RECORDED INFORMATION

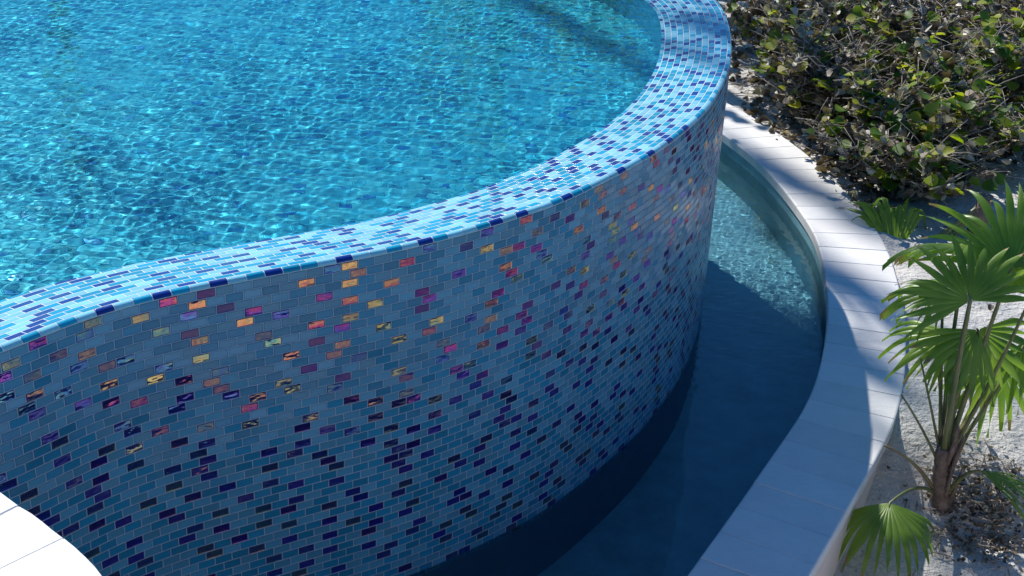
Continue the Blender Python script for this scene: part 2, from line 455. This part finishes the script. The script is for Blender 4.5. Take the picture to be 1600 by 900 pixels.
q = NT('sand')
tc = q.new('ShaderNodeTexCoord').outputs['Object']
n1 = q.new('ShaderNodeTexNoise', {0: tc, 2: 2.2, 3: 5.0}).outputs[0]
n2 = q.new('ShaderNodeTexNoise', {0: tc, 2: 70.0, 3: 4.0, 4: .7}).outputs[0]
n3 = q.new('ShaderNodeTexNoise', {0: tc, 2: 34.0, 3: 3.0, 4: .6}).outputs[0]
c = q.mix(q.new('ShaderNodeMapRange', {0: n1, 1: .35, 2: .65}).outputs[0], (0.60, 0.575, 0.53), (0.72, 0.70, 0.66))
c = q.mix(q.new('ShaderNodeMapRange', {0: n2, 1: .60, 2: .70}).outputs[0], c, (0.30, 0.27, 0.24))
c = q.mix(q.new('ShaderNodeMapRange', {0: n3, 1: .66, 2: .72}).outputs[0], c, (0.10, 0.08, 0.065))
bh = q.math('ADD', q.math('MULTIPLY', n3, 0.022), q.math('MULTIPLY', n2, 0.010))
bp = q.new('ShaderNodeBump'); bp.inputs['Distance'].default_value = 1.0; q.t.links.new(bh, bp.inputs['Height'])
M_SAND = q.done(q.new('ShaderNodeBsdfPrincipled', {'Base Color': c, 'Roughness': 0.95, 'Normal': bp.outputs[0]}).outputs[0])


def axis(a, b, f, far0, far1):
    lo = a - np.geomspace(.1, a - far0, 26)[::-1]; hi = b + np.geomspace(.1, far1 - b, 26)
    return np.r_[lo, np.arange(a, b, f), hi]


cout = cin + cn * (COPW - .06)
hole = np.vstack([cout, [(-5.3, 9.5), (-5.3, 1.3)]])
ground = grid_patch(axis(.15, 4.6, .022, -60, 90), axis(2.6, 8.2, .022, -30, 140), sand_z, lambda x, y: ~inside(x, y, hole), 'ground', M_SAND, uv=False)
tag(ground, kind='structure')


# ------------------------------------------------------------------ plants
def leaf_mat(name, col, col2, trans=0.3, rough=0.4, scale=30.0, spec=0.5):
    q = NT(name)
    tc = q.new('ShaderNodeTexCoord').outputs['Object']
    n = q.new('ShaderNodeTexNoise', {0: tc, 2: scale, 3: 4.0}).outputs[0]
    w = q.new('ShaderNodeTexNoise', {0: tc, 2: 9.0, 3: 1.0}).outputs[0]
    f = q.math('ADD', q.math('MULTIPLY', q.math('SUBTRACT', n, .5), 1.6), q.new('ShaderNodeMapRange', {0: w, 1: .35, 2: .65}).outputs[0])
    f = q.new('ShaderNodeMapRange', {0: f, 1: 0.0, 2: 1.0}).outputs[0]
    c = q.mix(f, col, col2)
    p = q.new('ShaderNodeBsdfPrincipled', {'Base Color': c, 'Roughness': rough})
    p.inputs['Specular IOR Level'].default_value = spec
    t = q.new('ShaderNodeBsdfTranslucent', {'Color': q.mix(1.0, c, (1.5, 1.5, 0.7), 'MULTIPLY')})
    return q.done(q.new('ShaderNodeMixShader', {0: trans, 1: p.outputs[0], 2: t.outputs[0]}).outputs[0])


M_PALM = leaf_mat('palm_leaf', (0.12, 0.235, 0.028), (0.22, 0.35, 0.055), 0.45, 0.36, 10, .6)
M_TIP = leaf_mat('dry_tip', (0.22, 0.17, 0.07), (0.34, 0.27, 0.13), 0.3, 0.6, 20)
M_PETIOLE = leaf_mat('palm_stalk', (0.13, 0.16, 0.05), (0.22, 0.22, 0.09), 0.0, 0.5, 20)
M_TRUNK = mat_plain('palm_bark', (0.24, 0.17, 0.13), 0.9, 0.5, 30.0, 0.006, 70)
M_GREEN = leaf_mat('grape_leaf', (0.07, 0.16, 0.02), (0.18, 0.28, 0.03), 0.45, 0.5, 12, .35)
M_YELLOW = leaf_mat('grape_leaf_young', (0.26, 0.36, 0.02), (0.40, 0.40, 0.05), 0.5, 0.5, 12, .35)
M_DRY = leaf_mat('dry_leaf', (0.085, 0.062, 0.045), (0.24, 0.19, 0.14), 0.15, 0.6, 25)
M_PALE = leaf_mat('bleached_leaf', (0.40, 0.36, 0.29), (0.62, 0.57, 0.50), 0.15, 0.5, 25)
M_TWIG = mat_plain('grey_twig', (0.36, 0.31, 0.26), 0.9, 0.5, 25.0, 0.003, 120)


class MB:
    def __init__(self): self.v = []; self.f = []; self.m = []

    def add(self, vs, fs, mi=0):
        b = len(self.v); self.v += [tuple(p) for p in vs]
        self.f += [tuple(b + i for i in f) for f in fs]; self.m += [mi] * len(fs)

    def tube(self, pts, rad, n=6, mi=0):
        pts = [Vector(p) for p in pts]; vs = []; fs = []
        up = Vector((0.13, 0.31, 0.94))
        for i, p in enumerate(pts):
            t = (pts[min(i + 1, len(pts) - 1)] - pts[max(i - 1, 0)]).normalized()
            a = t.cross(up)
            if a.length < 1e-3: a = t.cross(Vector((1, 0, 0)))
            a.normalize(); b = t.cross(a); r = rad[i] if isinstance(rad, (list, tuple)) else rad
            for k in range(n):
                an = 2 * math.pi * k / n; vs.append(p + (a * math.cos(an) + b * math.sin(an)) * r)
        for i in range(len(pts) - 1):
            for k in range(n):
                fs.append((i * n + k, i * n + (k + 1) % n, (i + 1) * n + (k + 1) % n, (i + 1) * n + k))
        fs.append(tuple(range(n))[::-1]); fs.append(tuple((len(pts) - 1) * n + k for k in range(n)))
        self.add(vs, fs, mi)

    def build(self, name, mats, parent=None, smooth=True):
        return mesh_obj(name, self.v, self.f, mats, parent, None, smooth, self.m)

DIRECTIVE
Set down all the data again exactly as above, pictures excluded.

SOLUTION FOR THIS EXERCISE
Continue the Blender Python script for this scene: part 2, from line 455. This part finishes the script. The script is for Blender 4.5. Take the picture to be 1600 by 900 pixels.
q = NT('sand')
tc = q.new('ShaderNodeTexCoord').outputs['Object']
n1 = q.new('ShaderNodeTexNoise', {0: tc, 2: 2.2, 3: 5.0}).outputs[0]
n2 = q.new('ShaderNodeTexNoise', {0: tc, 2: 70.0, 3: 4.0, 4: .7}).outputs[0]
n3 = q.new('ShaderNodeTexNoise', {0: tc, 2: 34.0, 3: 3.0, 4: .6}).outputs[0]
c = q.mix(q.new('ShaderNodeMapRange', {0: n1, 1: .35, 2: .65}).outputs[0], (0.60, 0.575, 0.53), (0.72, 0.70, 0.66))
c = q.mix(q.new('ShaderNodeMapRange', {0: n2, 1: .60, 2: .70}).outputs[0], c, (0.30, 0.27, 0.24))
c = q.mix(q.new('ShaderNodeMapRange', {0: n3, 1: .66, 2: .72}).outputs[0], c, (0.10, 0.08, 0.065))
bh = q.math('ADD', q.math('MULTIPLY', n3, 0.022), q.math('MULTIPLY', n2, 0.010))
bp = q.new('ShaderNodeBump'); bp.inputs['Distance'].default_value = 1.0; q.t.links.new(bh, bp.inputs['Height'])
M_SAND = q.done(q.new('ShaderNodeBsdfPrincipled', {'Base Color': c, 'Roughness': 0.95, 'Normal': bp.outputs[0]}).outputs[0])


def axis(a, b, f, far0, far1):
    lo = a - np.geomspace(.1, a - far0, 26)[::-1]; hi = b + np.geomspace(.1, far1 - b, 26)
    return np.r_[lo, np.arange(a, b, f), hi]


cout = cin + cn * (COPW - .06)
hole = np.vstack([cout, [(-5.3, 9.5), (-5.3, 1.3)]])
ground = grid_patch(axis(.15, 4.6, .022, -60, 90), axis(2.6, 8.2, .022, -30, 140), sand_z, lambda x, y: ~inside(x, y, hole), 'ground', M_SAND, uv=False)
tag(ground, kind='structure')


# ------------------------------------------------------------------ plants
def leaf_mat(name, col, col2, trans=0.3, rough=0.4, scale=30.0, spec=0.5):
    q = NT(name)
    tc = q.new('ShaderNodeTexCoord').outputs['Object']
    n = q.new('ShaderNodeTexNoise', {0: tc, 2: scale, 3: 4.0}).outputs[0]
    w = q.new('ShaderNodeTexNoise', {0: tc, 2: 9.0, 3: 1.0}).outputs[0]
    f = q.math('ADD', q.math('MULTIPLY', q.math('SUBTRACT', n, .5), 1.6), q.new('ShaderNodeMapRange', {0: w, 1: .35, 2: .65}).outputs[0])
    f = q.new('ShaderNodeMapRange', {0: f, 1: 0.0, 2: 1.0}).outputs[0]
    c = q.mix(f, col, col2)
    p = q.new('ShaderNodeBsdfPrincipled', {'Base Color': c, 'Roughness': rough})
    p.inputs['Specular IOR Level'].default_value = spec
    t = q.new('ShaderNodeBsdfTranslucent', {'Color': q.mix(1.0, c, (1.5, 1.5, 0.7), 'MULTIPLY')})
    return q.done(q.new('ShaderNodeMixShader', {0: trans, 1: p.outputs[0], 2: t.outputs[0]}).outputs[0])


M_PALM = leaf_mat('palm_leaf', (0.12, 0.235, 0.028), (0.22, 0.35, 0.055), 0.45, 0.36, 10, .6)
M_TIP = leaf_mat('dry_tip', (0.22, 0.17, 0.07), (0.34, 0.27, 0.13), 0.3, 0.6, 20)
M_PETIOLE = leaf_mat('palm_stalk', (0.13, 0.16, 0.05), (0.22, 0.22, 0.09), 0.0, 0.5, 20)
M_TRUNK = mat_plain('palm_bark', (0.24, 0.17, 0.13), 0.9, 0.5, 30.0, 0.006, 70)
M_GREEN = leaf_mat('grape_leaf', (0.07, 0.16, 0.02), (0.18, 0.28, 0.03), 0.45, 0.5, 12, .35)
M_YELLOW = leaf_mat('grape_leaf_young', (0.26, 0.36, 0.02), (0.40, 0.40, 0.05), 0.5, 0.5, 12, .35)
M_DRY = leaf_mat('dry_leaf', (0.085, 0.062, 0.045), (0.24, 0.19, 0.14), 0.15, 0.6, 25)
M_PALE = leaf_mat('bleached_leaf', (0.40, 0.36, 0.29), (0.62, 0.57, 0.50), 0.15, 0.5, 25)
M_TWIG = mat_plain('grey_twig', (0.36, 0.31, 0.26), 0.9, 0.5, 25.0, 0.003, 120)


class MB:
    def __init__(self): self.v = []; self.f = []; self.m = []

    def add(self, vs, fs, mi=0):
        b = len(self.v); self.v += [tuple(p) for p in vs]
        self.f += [tuple(b + i for i in f) for f in fs]; self.m += [mi] * len(fs)

    def tube(self, pts, rad, n=6, mi=0):
        pts = [Vector(p) for p in pts]; vs = []; fs = []
        up = Vector((0.13, 0.31, 0.94))
        for i, p in enumerate(pts):
            t = (pts[min(i + 1, len(pts) - 1)] - pts[max(i - 1, 0)]).normalized()
            a = t.cross(up)
            if a.length < 1e-3: a = t.cross(Vector((1, 0, 0)))
            a.normalize(); b = t.cross(a); r = rad[i] if isinstance(rad, (list, tuple)) else rad
            for k in range(n):
                an = 2 * math.pi * k / n; vs.append(p + (a * math.cos(an) + b * math.sin(an)) * r)
        for i in range(len(pts) - 1):
            for k in range(n):
                fs.append((i * n + k, i * n + (k + 1) % n, (i + 1) * n + (k + 1) % n, (i + 1) * n + k))
        fs.append(tuple(range(n))[::-1]); fs.append(tuple((len(pts) - 1) * n + k for k in range(n)))
        self.add(vs, fs, mi)

    def build(self, name, mats, parent=None, smooth=True):
        return mesh_obj(name, self.v, self.f, mats, parent, None, smooth, self.m)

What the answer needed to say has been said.